Atlantic Park

A new mixed-use development is rolling in to Virginia Beach.

Preliminary rendering of an office view of Atlantic Park.

Images courtesy of Alec Yuzhbabenko with Hanbury Architects

As a surfer might say, “the wind is on it,” meaning conditions are favorable. In the case of Atlantic Park, wind is pushing the force of memories and ambition into a 10-acre turning point for Virginia Beach. It’s a dramatic project intended to dock a new icon where an old one, The Dome, once hovered like a spaceship, luring in the Stones and Elvis and roller skating and Christmas pageants until its demolition in 1994. The site on Pacific Avenue has been a parking lot ever since, as the city rejected 10 or more different plans for its development. 

Now an international superstar, an up-and-coming architect, a 60-year-old competitive surfer, a locally grown development group, and other Virginia Beach natives are poised to bring Atlantic Park to their hometown. They call the $300 million project a transformative partnership between Venture Realty Group and the city. Atlantic Park is intended not only for tourists but also neighbors, who will find retail, restaurants, residences, green space, offices, a concert venue, and a steady series of waves for surfing students and competitors. 

The surf park will be the first of its kind on the East Coast and even more state-of-the-art than Spain’s Wavegarden, which members of the project team visited last year. “That’s a remarkable feeling, to be there surfing in a facility that a few years back you never thought would exist,” says the architect, Alec Yuzhbabenko. “You’re catching waves that are very close, if not identical, to ocean conditions, but they’re very accessible and at the touch of a button.”

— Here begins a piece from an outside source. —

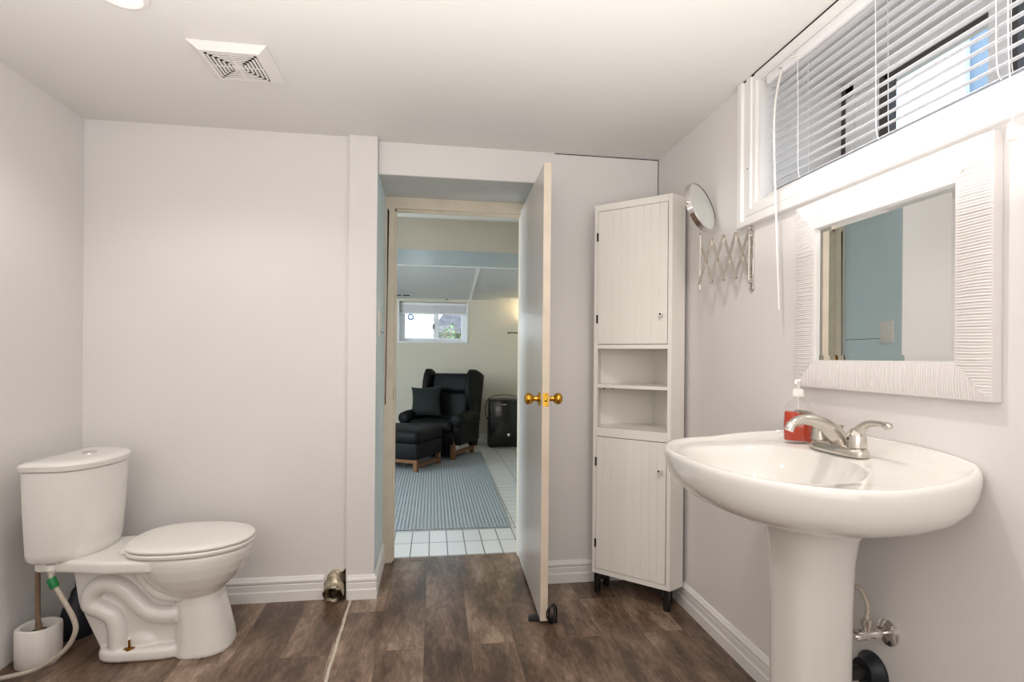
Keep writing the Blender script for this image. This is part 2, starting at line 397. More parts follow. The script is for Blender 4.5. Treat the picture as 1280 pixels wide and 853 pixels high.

Architect and surfer Alec Yuzhbabenko.

He continues, “So many people come to [Virginia Beach] but don’t get in the water because they’re afraid of what they can’t see. [Atlantic Park] will be a controlled environment. You will be able to learn without all the uncertainties of being in the ocean.” Major competitions and night surfing will add to the sport’s accessibility at Atlantic Park, and spectators will be able to watch the action from vantage points throughout the setting.

While the surf park aspect of Atlantic Park is its most unusual component, designs for a music arena called The Dome, with indoor and outdoor stages, are what caught the eye of Grammy Award-winning producer Pharrell Williams, who grew up in Virginia Beach and recalls the original geodesic Dome as a spark to his imagination. The musician and philanthropist is an investor in Atlantic Park and has unlocked a new level of interest. “A project like this is inspirational to the youth, as it illustrates the sum of shared dreams, supported creativity, and access to strategic resources,” says Williams. His goals to create learning and job opportunities in sound and film tie in with the project’s music venue as a launching pad for future generations.

That’s the premise—the promise that “it will evolve Virginia Beach from what it is to what it can be,” says Michael Culpepper, a managing partner with Venture Realty Group. “We want to promote and elevate a new design standard for the oceanfront. It’s a collective vision of people who are extremely passionate about our city and want to see something better.” 

Besides surfing and concerts, experiential attractions such as National Geographic Ultimate Explorer are in the mix. “It’s a complex Rubik’s Cube of so many different components,” Culpepper says. “Real estate, entertainment venues, a myriad of partners, and public investment—all of those ingredients make for a complicated recipe,” with the goal of converting the city’s Tourism Investment Fund into a long-term economic catalyst.

The past year of public engagement has led to surveys, doubters, and delays in a starting date, but no loss of enthusiasm for the partners—especially since the terms of the deal were approved in January. “It’s pushing every boundary possible for an area that’s reluctant to change,” acknowledges Yuzhbabenko, who grew up there. “This project is more than creating a place for someone to live, work, and play.”

At age 27, the Virginia Tech architecture graduate, whose academic thesis is the basis for Atlantic Park, says, “It’s sort of unbelievable.” He envisions “a chain of events that will unfold, a place that people will flock to. Pharrell is also passionate about our future generation. He’s passionate about education and about raising the next generation of leaders, of thinkers, of creative individuals. He saw the transformative potential of that idea.”

Atlantic Park holds similar appeal for Billy Almond, who surfs daily and is a landscape architect and the president of WPL Site Design. His plans for the project’s green spaces include ways to enhance flood resiliency, meaning water can be pumped out of the surf lagoon to allow it to take on rainwater during big storms. “This is not another brewery or mixed-use thing,” he says, nor another souvenir or vape shop. “This is about wellness of mind, body, and spirit.” Virginia Beach may have daily surfers, but “we rely on storms to get waves of any size,” Almond says, and Atlantic Park will be an attractive all-season complement. “We’re genuinely excited to do something different in Virginia Beach. This is about old surfers like myself, and kids learning to surf—what a great experience for all ages.”